■ AIM:
Transcribe the whole listing below without changing a word, but leave out every image.

[begin GIVEN INFORMATION]

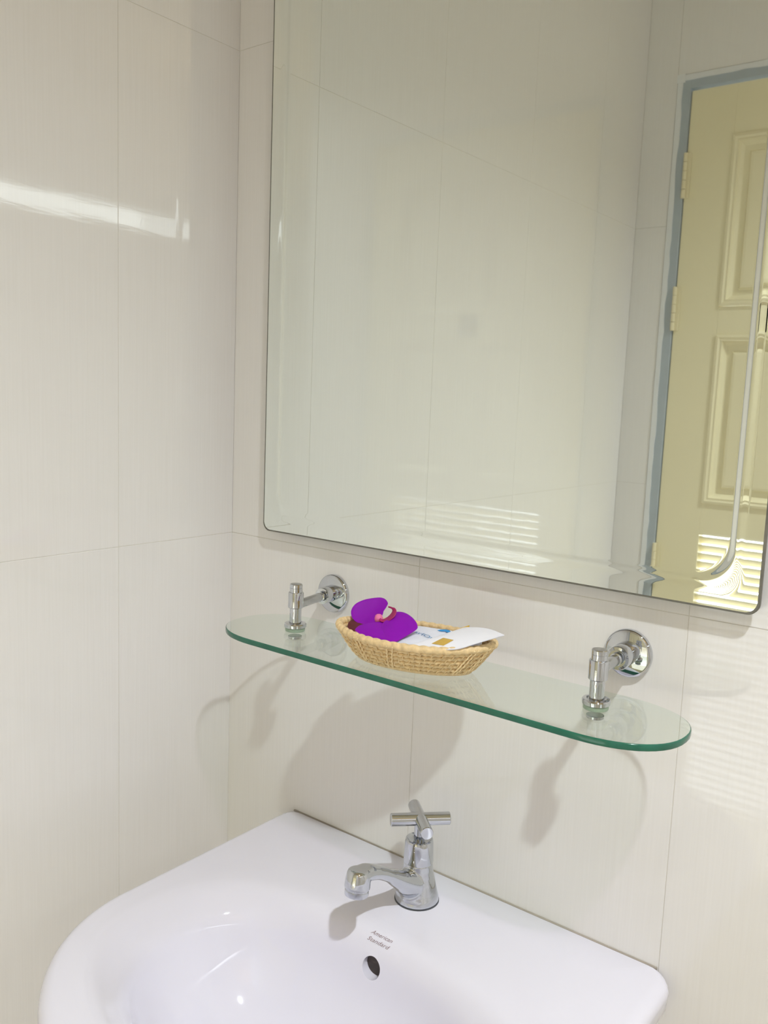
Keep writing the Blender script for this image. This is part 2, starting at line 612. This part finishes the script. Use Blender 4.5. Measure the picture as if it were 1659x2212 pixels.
# ------------------------------------------------------------------ shelf brackets
def bracket(px, py, ex, ez, az, label, boss_r, boss_l):
    b = empty('shelf_bracket', (ex, 0, ez), label, 'bracket', 'chrome shelf brackets')
    z = SZ1
    e = Vector((ex, 0, ez))
    # wall rose
    V, Fq = lathe([(.0, .0), (.0225, .0), (.0232, .0012), (.0232, .0042), (.0222, .0058), (.0205, .0066), (.0, .0070)], e, (0, -1, 0), 64)
    link('wall_rose', V, Fq, M_CHROME, b, 35)
    pc = Vector((px, py, az))
    ec = Vector((ex, -.0, az))
    d = (pc - ec).normalized()
    V, Fq = lathe([(boss_r * .98, .0065), (boss_r, .0075), (boss_r, boss_l - .001), (boss_r * .95, boss_l), (boss_r * .72, boss_l + .0002),
                   (boss_r * .72, boss_l + .001), (.0, boss_l + .001)], ec, d, 40)
    link('boss', V, Fq, M_CHROME, b, 35)
    V, Fq = lathe([(.0046, boss_l), (.0046, boss_l + .003), (.0058, boss_l + .0034), (.0058, boss_l + .0048), (.0048, boss_l + .0052),
                   (.0048, boss_l + .0085)], ec, d, 32)
    link('neck', V, Fq, M_CHROME, b, 35)
    L = (pc - ec).length
    V, Fq = lathe([(.0052, boss_l + .0075), (.0052, L - .002)], ec, d, 32)
    link('arm', V, Fq, M_CHROME2, b, 35)
    # post
    c = (px, py, z)
    V, Fq = lathe([(.0, .0040), (.0115, .0040), (.0123, .0046), (.0125, .0078), (.0116, .0090),
                   (.0088, .0094), (.0074, .0084), (.0, .0084)], c, n=48)
    link('flange', V, Fq, M_CHROME, b, 35)
    V, Fq = lathe([(.0, 0), (.0108, 0), (.0112, .0006), (.0112, .0036), (.0106, .0040), (.0, .0040)], c, n=40)
    link('washer', V, Fq, M_RUBBER, b, 35)['label'] = 'pale green clear washer'
    V, Fq = lathe([(.0066, .0082), (.0066, .0285)], c, n=40)
    link('stem', V, Fq, M_CHROME, b, 35)
    V, Fq = lathe([(.0066, .0262), (.0080, .0264), (.0086, .0272), (.0086, .0432), (.0082, .0440), (.0070, .0442)], c, n=40)
    link('collar', V, Fq, M_CHROME, b, 35)
    V, Fq = lathe([(.0070, .0430), (.0070, .0488), (.0066, .0490), (.0066, .0493), (.0070, .0495), (.0070, .0528), (.0064, .0534),
                   (.0, .0536)], c, n=40)
    link('cap', V, Fq, M_CHROME, b, 35)
    V, Fq = lathe([(.0, -.0088), (.0070, -.0088), (.0078, -.0082), (.0078, -STH), (.0, -STH)], c, n=40)
    link('lower_nut', V, Fq, M_CHROME2, b, 35)
    return b


bracket(.1970, -.084, .1822, 1.1487, 1.1505, 'left chrome shelf bracket near the room corner', .0098, .0300)
bracket(.5552, -.079, .5515, 1.1545, 1.1560, 'right chrome shelf bracket on the shelf end away from the room corner', .0112, .0330)

# ------------------------------------------------------------------ basin
BZ = .8544
BX0, BX1 = .1135, .6210
BCX = (BX0 + BX1) / 2
BHW = (BX1 - BX0) / 2


def dshape(ins=0.0, rc=.019):
    """D outline, counter clockwise dense"""
    pts = []
    hw = BHW - ins
    yb_ = -.0005 - ins * .2
    yc, hf = -.255, .193 - ins
    r = max(rc - ins * .5, .004)
    for k in range(17):
        a = pi / 2 * k / 16
        pts.append((BCX + hw - r + r * cos(a), yb_ - r + r * sin(a)))
    for k in range(1, 60):
        pts.append((BCX + hw - r + (2 * r - 2 * hw) * k / 60, yb_))
    for k in range(17):
        a = pi / 2 + pi / 2 * k / 16
        pts.append((BCX - hw + r + r * cos(a), yb_ - r + r * sin(a)))
    for k in range(1, 30):
        pts.append((BCX - hw, yb_ - r + (yc - yb_ + r) * k / 30))
    for k in range(121):
        a = pi + pi * k / 120
        e = 2 / 2.05
        c_, s_ = cos(a), sin(a)
        pts.append((BCX + hw * math.copysign(abs(c_) ** e, c_), yc + hf * -(abs(s_) ** e)))
    for k in range(1, 30):
        pts.append((BCX + hw, yc + (yb_ - r - yc) * k / 30))
    return pts


NB = 480
OC = (BCX, -.255)


def by_angle(pts, c=OC, n=NB):
    out = []
    m_ = len(pts)
    for k in range(n):
        a = 2 * pi * k / n
        dx, dy = cos(a), sin(a)
        best = None
        for i in range(m_):
            p, q = pts[i], pts[(i + 1) % m_]
            x1, y1 = p[0] - c[0], p[1] - c[1]
            x2, y2 = q[0] - c[0], q[1] - c[1]
            ex, ey = x2 - x1, y2 - y1
            den = dx * ey - dy * ex
            if abs(den) < 1e-12:
                continue
            t = (x1 * ey - y1 * ex) / den
            u = (x1 * dy - y1 * dx) / den
            if t > 0 and -1e-6 <= u <= 1 + 1e-6:
                if best is None or t > best:
                    best = t
        out.append((c[0] + dx * best, c[1] + dy * best))
    return out


def bowl(hw, hb, hf, yc=-.268, eb=2.7, ef=2.1):
    pts = []
    for k in range(240):
        a = 2 * pi * k / 240
        c_, s_ = cos(a), sin(a)
        e = 2 / (eb if s_ > 0 else ef)
        h = hb if s_ > 0 else hf
        pts.append((BCX + hw * math.copysign(abs(c_) ** e, c_), yc + h * math.copysign(abs(s_) ** e, s_)))
    return pts


def lp(pts2, z):
    return [Vector((x, y, z)) for x, y in by_angle(pts2)]


def mixl(A, B, t):
    return [a.lerp(b, t) for a, b in zip(A, B)]


def zadd(A, dz):
    return [a + Vector((0, 0, dz)) for a in A]


Ls = []
# underside
Ls.append(lp(bowl(.05, .04, .05), BZ - .165))
Ls.append(lp(bowl(.12, .10, .09), BZ - .155))
Ls.append(lp(dshape(.060), BZ - .115))
Ls.append(lp(dshape(.026), BZ - .075))
Ls.append(lp(dshape(.009), BZ - .045))
Ls.append(lp(dshape(.002), BZ - .028))
for k in range(9):                     # rim outer fillet r=.013
    a = pi / 2 * k / 8
    R_ = .013
    Ls.append(lp(dshape(R_ * (1 - cos(a))), BZ - R_ + R_ * sin(a)))
outer = Ls[-1]
e0 = lp(bowl(.214, .146, .134), BZ)    # where the deck begins to fall
Ls.append(mixl(outer, e0, .35))
Ls.append(mixl(outer, e0, .7))
Ls.append(mixl(outer, e0, .93))
Ls.append(zadd(e0, -.0004))
prof = [(.208, .141, .129, -.0014), (.202, .1365, .124, -.0034), (.197, .133, .120, -.0065), (.191, .1300, .115, -.0105),
        (.183, .1275, .109, -.0150), (.174, .1245, .103, -.0215), (.168, .1215, .098, -.033), (.162, .1180, .094, -.046),
        (.154, .1125, .089, -.059), (.146, .105, .083, -.071), (.132, .095, .075, -.086), (.115, .082, .066, -.100),
        (.093, .066, .055, -.112), (.068, .048, .043, -.121), (.045, .034, .032, -.127), (.024, .024, .024, -.1305)]
for hw, hb, hf, dz in prof:
    Ls.append(lp(bowl(hw, hb, hf), BZ + dz))
V, Fq = loft(Ls)
basin = link('wash_basin', V, Fq, M_CERAMIC, None, True)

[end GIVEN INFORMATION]

■ RESPONSE:
Keep writing the Blender script for this image. This is part 2, starting at line 612. This part finishes the script. Use Blender 4.5. Measure the picture as if it were 1659x2212 pixels.
# ------------------------------------------------------------------ shelf brackets
def bracket(px, py, ex, ez, az, label, boss_r, boss_l):
    b = empty('shelf_bracket', (ex, 0, ez), label, 'bracket', 'chrome shelf brackets')
    z = SZ1
    e = Vector((ex, 0, ez))
    # wall rose
    V, Fq = lathe([(.0, .0), (.0225, .0), (.0232, .0012), (.0232, .0042), (.0222, .0058), (.0205, .0066), (.0, .0070)], e, (0, -1, 0), 64)
    link('wall_rose', V, Fq, M_CHROME, b, 35)
    pc = Vector((px, py, az))
    ec = Vector((ex, -.0, az))
    d = (pc - ec).normalized()
    V, Fq = lathe([(boss_r * .98, .0065), (boss_r, .0075), (boss_r, boss_l - .001), (boss_r * .95, boss_l), (boss_r * .72, boss_l + .0002),
                   (boss_r * .72, boss_l + .001), (.0, boss_l + .001)], ec, d, 40)
    link('boss', V, Fq, M_CHROME, b, 35)
    V, Fq = lathe([(.0046, boss_l), (.0046, boss_l + .003), (.0058, boss_l + .0034), (.0058, boss_l + .0048), (.0048, boss_l + .0052),
                   (.0048, boss_l + .0085)], ec, d, 32)
    link('neck', V, Fq, M_CHROME, b, 35)
    L = (pc - ec).length
    V, Fq = lathe([(.0052, boss_l + .0075), (.0052, L - .002)], ec, d, 32)
    link('arm', V, Fq, M_CHROME2, b, 35)
    # post
    c = (px, py, z)
    V, Fq = lathe([(.0, .0040), (.0115, .0040), (.0123, .0046), (.0125, .0078), (.0116, .0090),
                   (.0088, .0094), (.0074, .0084), (.0, .0084)], c, n=48)
    link('flange', V, Fq, M_CHROME, b, 35)
    V, Fq = lathe([(.0, 0), (.0108, 0), (.0112, .0006), (.0112, .0036), (.0106, .0040), (.0, .0040)], c, n=40)
    link('washer', V, Fq, M_RUBBER, b, 35)['label'] = 'pale green clear washer'
    V, Fq = lathe([(.0066, .0082), (.0066, .0285)], c, n=40)
    link('stem', V, Fq, M_CHROME, b, 35)
    V, Fq = lathe([(.0066, .0262), (.0080, .0264), (.0086, .0272), (.0086, .0432), (.0082, .0440), (.0070, .0442)], c, n=40)
    link('collar', V, Fq, M_CHROME, b, 35)
    V, Fq = lathe([(.0070, .0430), (.0070, .0488), (.0066, .0490), (.0066, .0493), (.0070, .0495), (.0070, .0528), (.0064, .0534),
                   (.0, .0536)], c, n=40)
    link('cap', V, Fq, M_CHROME, b, 35)
    V, Fq = lathe([(.0, -.0088), (.0070, -.0088), (.0078, -.0082), (.0078, -STH), (.0, -STH)], c, n=40)
    link('lower_nut', V, Fq, M_CHROME2, b, 35)
    return b


bracket(.1970, -.084, .1822, 1.1487, 1.1505, 'left chrome shelf bracket near the room corner', .0098, .0300)
bracket(.5552, -.079, .5515, 1.1545, 1.1560, 'right chrome shelf bracket on the shelf end away from the room corner', .0112, .0330)

# ------------------------------------------------------------------ basin
BZ = .8544
BX0, BX1 = .1135, .6210
BCX = (BX0 + BX1) / 2
BHW = (BX1 - BX0) / 2


def dshape(ins=0.0, rc=.019):
    """D outline, counter clockwise dense"""
    pts = []
    hw = BHW - ins
    yb_ = -.0005 - ins * .2
    yc, hf = -.255, .193 - ins
    r = max(rc - ins * .5, .004)
    for k in range(17):
        a = pi / 2 * k / 16
        pts.append((BCX + hw - r + r * cos(a), yb_ - r + r * sin(a)))
    for k in range(1, 60):
        pts.append((BCX + hw - r + (2 * r - 2 * hw) * k / 60, yb_))
    for k in range(17):
        a = pi / 2 + pi / 2 * k / 16
        pts.append((BCX - hw + r + r * cos(a), yb_ - r + r * sin(a)))
    for k in range(1, 30):
        pts.append((BCX - hw, yb_ - r + (yc - yb_ + r) * k / 30))
    for k in range(121):
        a = pi + pi * k / 120
        e = 2 / 2.05
        c_, s_ = cos(a), sin(a)
        pts.append((BCX + hw * math.copysign(abs(c_) ** e, c_), yc + hf * -(abs(s_) ** e)))
    for k in range(1, 30):
        pts.append((BCX + hw, yc + (yb_ - r - yc) * k / 30))
    return pts


NB = 480
OC = (BCX, -.255)


def by_angle(pts, c=OC, n=NB):
    out = []
    m_ = len(pts)
    for k in range(n):
        a = 2 * pi * k / n
        dx, dy = cos(a), sin(a)
        best = None
        for i in range(m_):
            p, q = pts[i], pts[(i + 1) % m_]
            x1, y1 = p[0] - c[0], p[1] - c[1]
            x2, y2 = q[0] - c[0], q[1] - c[1]
            ex, ey = x2 - x1, y2 - y1
            den = dx * ey - dy * ex
            if abs(den) < 1e-12:
                continue
            t = (x1 * ey - y1 * ex) / den
            u = (x1 * dy - y1 * dx) / den
            if t > 0 and -1e-6 <= u <= 1 + 1e-6:
                if best is None or t > best:
                    best = t
        out.append((c[0] + dx * best, c[1] + dy * best))
    return out


def bowl(hw, hb, hf, yc=-.268, eb=2.7, ef=2.1):
    pts = []
    for k in range(240):
        a = 2 * pi * k / 240
        c_, s_ = cos(a), sin(a)
        e = 2 / (eb if s_ > 0 else ef)
        h = hb if s_ > 0 else hf
        pts.append((BCX + hw * math.copysign(abs(c_) ** e, c_), yc + h * math.copysign(abs(s_) ** e, s_)))
    return pts


def lp(pts2, z):
    return [Vector((x, y, z)) for x, y in by_angle(pts2)]


def mixl(A, B, t):
    return [a.lerp(b, t) for a, b in zip(A, B)]


def zadd(A, dz):
    return [a + Vector((0, 0, dz)) for a in A]


Ls = []
# underside
Ls.append(lp(bowl(.05, .04, .05), BZ - .165))
Ls.append(lp(bowl(.12, .10, .09), BZ - .155))
Ls.append(lp(dshape(.060), BZ - .115))
Ls.append(lp(dshape(.026), BZ - .075))
Ls.append(lp(dshape(.009), BZ - .045))
Ls.append(lp(dshape(.002), BZ - .028))
for k in range(9):                     # rim outer fillet r=.013
    a = pi / 2 * k / 8
    R_ = .013
    Ls.append(lp(dshape(R_ * (1 - cos(a))), BZ - R_ + R_ * sin(a)))
outer = Ls[-1]
e0 = lp(bowl(.214, .146, .134), BZ)    # where the deck begins to fall
Ls.append(mixl(outer, e0, .35))
Ls.append(mixl(outer, e0, .7))
Ls.append(mixl(outer, e0, .93))
Ls.append(zadd(e0, -.0004))
prof = [(.208, .141, .129, -.0014), (.202, .1365, .124, -.0034), (.197, .133, .120, -.0065), (.191, .1300, .115, -.0105),
        (.183, .1275, .109, -.0150), (.174, .1245, .103, -.0215), (.168, .1215, .098, -.033), (.162, .1180, .094, -.046),
        (.154, .1125, .089, -.059), (.146, .105, .083, -.071), (.132, .095, .075, -.086), (.115, .082, .066, -.100),
        (.093, .066, .055, -.112), (.068, .048, .043, -.121), (.045, .034, .032, -.127), (.024, .024, .024, -.1305)]
for hw, hb, hf, dz in prof:
    Ls.append(lp(bowl(hw, hb, hf), BZ + dz))
V, Fq = loft(Ls)
basin = link('wash_basin', V, Fq, M_CERAMIC, None, True)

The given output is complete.